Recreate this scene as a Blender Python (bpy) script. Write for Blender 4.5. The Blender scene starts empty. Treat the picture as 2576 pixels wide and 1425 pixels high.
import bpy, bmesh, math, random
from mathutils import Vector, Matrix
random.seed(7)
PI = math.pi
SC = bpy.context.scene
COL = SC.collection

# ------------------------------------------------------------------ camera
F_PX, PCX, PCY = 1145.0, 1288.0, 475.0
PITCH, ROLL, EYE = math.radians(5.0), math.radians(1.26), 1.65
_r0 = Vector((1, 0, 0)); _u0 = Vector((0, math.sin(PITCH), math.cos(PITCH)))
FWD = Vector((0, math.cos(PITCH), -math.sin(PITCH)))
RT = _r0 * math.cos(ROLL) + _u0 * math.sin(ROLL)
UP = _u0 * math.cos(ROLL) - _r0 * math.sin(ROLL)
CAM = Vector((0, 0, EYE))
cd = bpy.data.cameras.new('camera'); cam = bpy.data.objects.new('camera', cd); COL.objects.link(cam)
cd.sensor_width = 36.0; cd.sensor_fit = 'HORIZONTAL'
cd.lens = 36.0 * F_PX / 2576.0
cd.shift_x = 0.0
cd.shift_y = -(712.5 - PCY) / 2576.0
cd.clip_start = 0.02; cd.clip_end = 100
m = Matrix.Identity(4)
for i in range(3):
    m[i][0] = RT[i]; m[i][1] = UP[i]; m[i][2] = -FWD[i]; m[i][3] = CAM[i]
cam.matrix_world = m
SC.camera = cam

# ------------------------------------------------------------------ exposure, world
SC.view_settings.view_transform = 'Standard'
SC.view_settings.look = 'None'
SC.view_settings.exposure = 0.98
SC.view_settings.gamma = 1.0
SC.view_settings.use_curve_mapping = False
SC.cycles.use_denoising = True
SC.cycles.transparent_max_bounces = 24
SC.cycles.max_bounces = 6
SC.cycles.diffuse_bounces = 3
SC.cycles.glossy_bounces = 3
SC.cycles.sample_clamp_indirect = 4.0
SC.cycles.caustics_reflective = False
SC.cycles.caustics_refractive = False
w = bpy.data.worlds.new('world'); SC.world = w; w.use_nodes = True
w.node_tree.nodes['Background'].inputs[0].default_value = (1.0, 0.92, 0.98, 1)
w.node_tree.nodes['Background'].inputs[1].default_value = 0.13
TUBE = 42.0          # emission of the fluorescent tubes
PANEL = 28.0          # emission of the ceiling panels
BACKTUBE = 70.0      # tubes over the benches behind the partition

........

- Problem description: Print from the first line through the line that contains "SC.camera = cam", please, including both, and leave out every line outside that stretch.

- Exercise response:
Recreate this scene as a Blender Python (bpy) script. Write for Blender 4.5. The Blender scene starts empty. Treat the picture as 2576 pixels wide and 1425 pixels high.
import bpy, bmesh, math, random
from mathutils import Vector, Matrix
random.seed(7)
PI = math.pi
SC = bpy.context.scene
COL = SC.collection

# ------------------------------------------------------------------ camera
F_PX, PCX, PCY = 1145.0, 1288.0, 475.0
PITCH, ROLL, EYE = math.radians(5.0), math.radians(1.26), 1.65
_r0 = Vector((1, 0, 0)); _u0 = Vector((0, math.sin(PITCH), math.cos(PITCH)))
FWD = Vector((0, math.cos(PITCH), -math.sin(PITCH)))
RT = _r0 * math.cos(ROLL) + _u0 * math.sin(ROLL)
UP = _u0 * math.cos(ROLL) - _r0 * math.sin(ROLL)
CAM = Vector((0, 0, EYE))
cd = bpy.data.cameras.new('camera'); cam = bpy.data.objects.new('camera', cd); COL.objects.link(cam)
cd.sensor_width = 36.0; cd.sensor_fit = 'HORIZONTAL'
cd.lens = 36.0 * F_PX / 2576.0
cd.shift_x = 0.0
cd.shift_y = -(712.5 - PCY) / 2576.0
cd.clip_start = 0.02; cd.clip_end = 100
m = Matrix.Identity(4)
for i in range(3):
    m[i][0] = RT[i]; m[i][1] = UP[i]; m[i][2] = -FWD[i]; m[i][3] = CAM[i]
cam.matrix_world = m
SC.camera = cam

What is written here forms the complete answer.